Paschal Donohoe warned to stay away from Bank of Mum and Dad

Abandoned budget proposal to charge interest on family loans drew storm of criticism

Minister for Finance Paschal Donohoe was hit with a wave of complaints ahead of the budget over proposals to tax loans from the so-called ‘Bank of Mum and Dad’.
Minister for Finance Paschal Donohoe was hit with a wave of complaints ahead of the budget over proposals to tax loans from the so-called ‘Bank of Mum and Dad’.

Minister for Finance Paschal Donohoe was hit with a wave of complaints over proposals to tax loans from the so-called "Bank of Mum and Dad".

The Department of Finance had said before the budget it planned to tackle family loans by linking them to the best loan interest rate somebody could have secured from a financial institution.

However, the change was withdrawn at the eleventh hour, with the Minister saying it had the potential to “create inconsistencies”.

Records from the Department of Finance detail a flurry of correspondence to the minister from members of the public and Government colleagues late last year.

READ MORE

Fianna Fáil Senator Timmy Dooley said he had been contacted by "some concerned constituents" about the proposed changes, forwarding what he said was "sample correspondence".

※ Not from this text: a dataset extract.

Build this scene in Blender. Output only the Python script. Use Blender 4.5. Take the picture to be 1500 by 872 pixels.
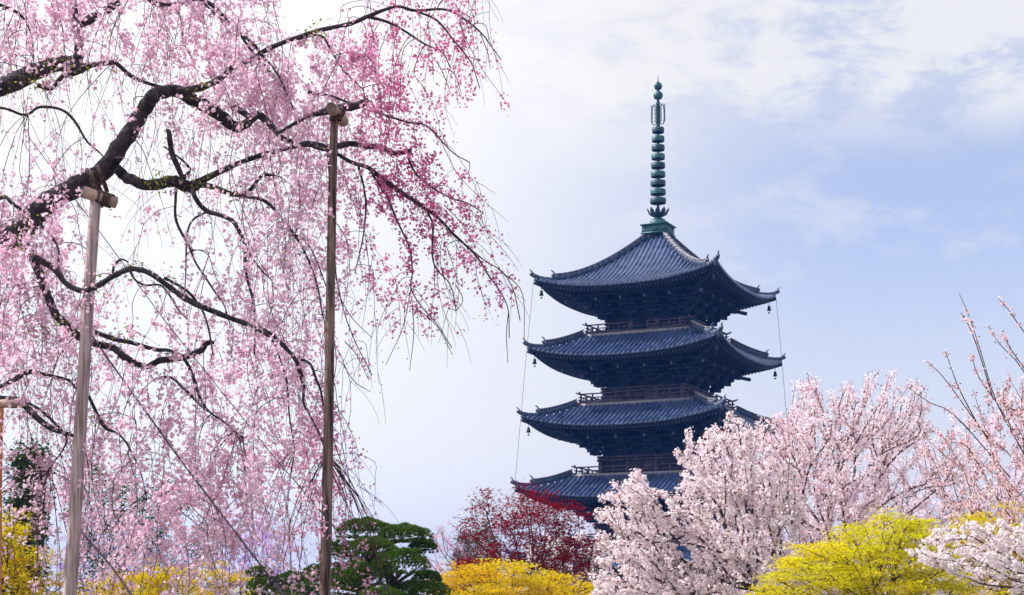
import bpy, math, random
import numpy as np
from mathutils import Vector

for _o in list(bpy.data.objects):
    bpy.data.objects.remove(_o)
SC = bpy.context.scene
COL = SC.collection
RS = np.random.RandomState(7)
R = math.radians

# ------------------------------------------------------------------ camera
FPX, HORIZON, EYE = 2350.0, 885.0, 1.6          # focal length in photo pixels, horizon row, eye height
cam_data = bpy.data.cameras.new('camera')
cam = bpy.data.objects.new('camera', cam_data)
COL.objects.link(cam)
cam.location = (0, 0, EYE)
cam.rotation_euler = (R(90), 0, 0)
cam_data.sensor_width = 36.0
cam_data.lens = 36.0 * FPX / 1500.0
cam_data.shift_y = (HORIZON - 436.0) / 1500.0
cam_data.clip_start = 0.1
cam_data.clip_end = 6000
SC.camera = cam

# ------------------------------------------------------------------ light, sky, exposure
SUN_AZ, SUN_EL = -82.0, 44.0                     # degrees from the view axis (minus = left), elevation
world = bpy.data.worlds.new('World')
SC.world = world
world.use_nodes = True
wn, wl = world.node_tree.nodes, world.node_tree.links
for n in list(wn):
    wn.remove(n)

def wmath(op, a, b=None, c=None, clamp=False):
    n = wn.new('ShaderNodeMath'); n.operation = op; n.use_clamp = clamp
    for i, v in enumerate((a, b, c)):
        if v is None: continue
        if isinstance(v, (int, float)): n.inputs[i].default_value = v
        else: wl.new(v, n.inputs[i])
    return n.outputs[0]

def wmapr(v, a, b, c, d):
    n = wn.new('ShaderNodeMapRange'); n.interpolation_type = 'SMOOTHSTEP'
    wl.new(v, n.inputs[0])
    for i, x in enumerate((a, b, c, d)): n.inputs[i + 1].default_value = x
    return n.outputs[0]

w_out = wn.new('ShaderNodeOutputWorld')
w_bg = wn.new('ShaderNodeBackground')
w_bg.inputs['Strength'].default_value = 0.11
w_sky = wn.new('ShaderNodeTexSky')
w_sky.sky_type = 'NISHITA'
w_sky.sun_disc = False
w_sky.sun_elevation = R(SUN_EL)
w_sky.sun_rotation = R(SUN_AZ)
w_sky.air_density = 1.0
w_sky.dust_density = 1.2
w_sky.ozone_density = 2.0
w_tc = wn.new('ShaderNodeTexCoord')
w_sep = wn.new('ShaderNodeSeparateXYZ')
wl.new(w_tc.outputs['Generated'], w_sep.inputs[0])
w_x, w_z = w_sep.outputs[0], w_sep.outputs[2]
def wnoise(scale, sx, sz, detail, rough, off=(0, 0, 0), dist=0.0):
    m = wn.new('ShaderNodeMapping'); m.inputs['Scale'].default_value = (sx, 1.0, sz)
    m.inputs['Location'].default_value = off
    wl.new(w_tc.outputs['Generated'], m.inputs[0])
    n = wn.new('ShaderNodeTexNoise'); n.inputs['Scale'].default_value = scale
    n.inputs['Detail'].default_value = detail; n.inputs['Roughness'].default_value = rough
    n.inputs['Distortion'].default_value = dist
    wl.new(m.outputs[0], n.inputs[0])
    return n.outputs[0]
big = wnoise(3.6, 1.0, 2.6, 3, 0.5, (3.1, 0, 1.7))
fine = wnoise(15.0, 1.0, 2.3, 8, 0.64, (0.3, 0, 0.9), 0.25)
puff = wmath('ADD', wmath('MULTIPLY', big, 0.30), wmath('MULTIPLY', fine, 0.70))
band = wmapr(wmath('ADD', w_z, wmath('MULTIPLY', big, 0.16)), 0.335, 0.385, 0.0, 1.0)                       # broken cloud higher up
veil_low = wmapr(w_z, 0.235, 0.06, 0.0, 1.0)                    # thin veil towards the horizon
veil_left = wmapr(w_x, 0.22, -0.06, 0.0, 1.0)                   # bright veil towards the sun
clouds = wmath('MULTIPLY', wmapr(puff, 0.42, 0.55, 0.30, 1.0), band)
thin = wmath('MULTIPLY', wmapr(puff, 0.50, 0.66, 0.0, 0.38), 1.0)
f = wmath('MAXIMUM', wmath('MULTIPLY', clouds, 0.80), thin)
f = wmath('MAXIMUM', f, wmath('MULTIPLY', veil_low, 0.72))
inv = wmath('MULTIPLY', wmath('SUBTRACT', 1.0, f), wmath('SUBTRACT', 1.0, wmath('MULTIPLY', veil_left, 0.92)))
f = wmath('SUBTRACT', 1.0, wmath('MULTIPLY', inv, 0.72), clamp=True)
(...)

One letter said: “I would have thought that if parents are in a position to assist their children to obtain a home, then that would relieve the Government of its obligation to assist people seeking to house themselves.

“These parents, who are now in their ‘twilight’ years, have worked all their lives and paid their taxes, but now this money will be taxed once again.”

The office of Fine Gael colleague Neale Richmond also wrote seeking clarification on what was intended. An email from Mr Richmond's office said: "I wouldn't be too familiar with this and I'm wondering if you could look into it for us? Would there be a possibility of this being eased in or something of that sort?"

Representations

Multiple representations were also received from the public, with one saying: “Minister, in the name of all that is just and reasonable, what fresh hell is this?! What is it with modern governments that they have this compulsion to meddle in every facet of human society, family life and the individual?”

Another wrote of how they wanted to help their son and that whatever money they had saved came from “getting up early in the morning and working hard”.

They said: “On the political side, ye will be shooting yourselves in both feet with [the] grey-haired segment of society and Fianna Fáil and Fine Gael will be on the opposition benches.

“I don’t fancy voting for Sinn Féin so will have to go for the Independent candidates.”

Another wrote directly to Tánaiste Leo Varadkar and Minister Donohoe saying they were "shocked" by the proposed clampdown.

“This is no way to treat hard-working parents who have been careful to save during their working life for their children, ‘the people who get up early in the morning’,” said the letter, “so disappointed.”

Mr Donohoe's constituency office also received representations about the plans for changes to the Bank of Mum and Dad.

One described the proposal as a “stroke”, saying: “How can you think this is fair? If my husband and myself want to give a loan on money that we have earned and paid tax on to our children, what right have you to charge interest on this money?”

Other complaints and queries from constituents were forwarded to the Department of Finance by the office of Minister Simon Harris, Minister of State Hildegarde Naughton, and from Housing Minister Darragh O'Brien.

The email from Mr O’Brien’s office called for a cap to be introduced so that only very sizable loans would be captured by the change.

Penalises

They said: “I hope you will find a way to get the proposed legislation amended, as it not only penalises the vast number of families who are helping their children purchase houses but it also runs contrary to your objective of opening as may sources of finance as possible for people to acquire houses.”

A spokeswoman for the department said: “The Minister believed greater consideration needed to be given to the proposal. For instance, it was pointed out to him that the proposed drafting had the potential to create inconsistencies as to how it would be applied, with the potential for variation in rates being used.

“In summary, the Minister concluded that the issue was complex and that more time needed to be given to determining whether this change was warranted in the first place and, if it is, to decide on how this issue can be appropriately addressed.”

The spokeswoman said family loans would now be considered by officials from the department and the Revenue Commissioners with a view to recommendations later in the year for consideration by the minister.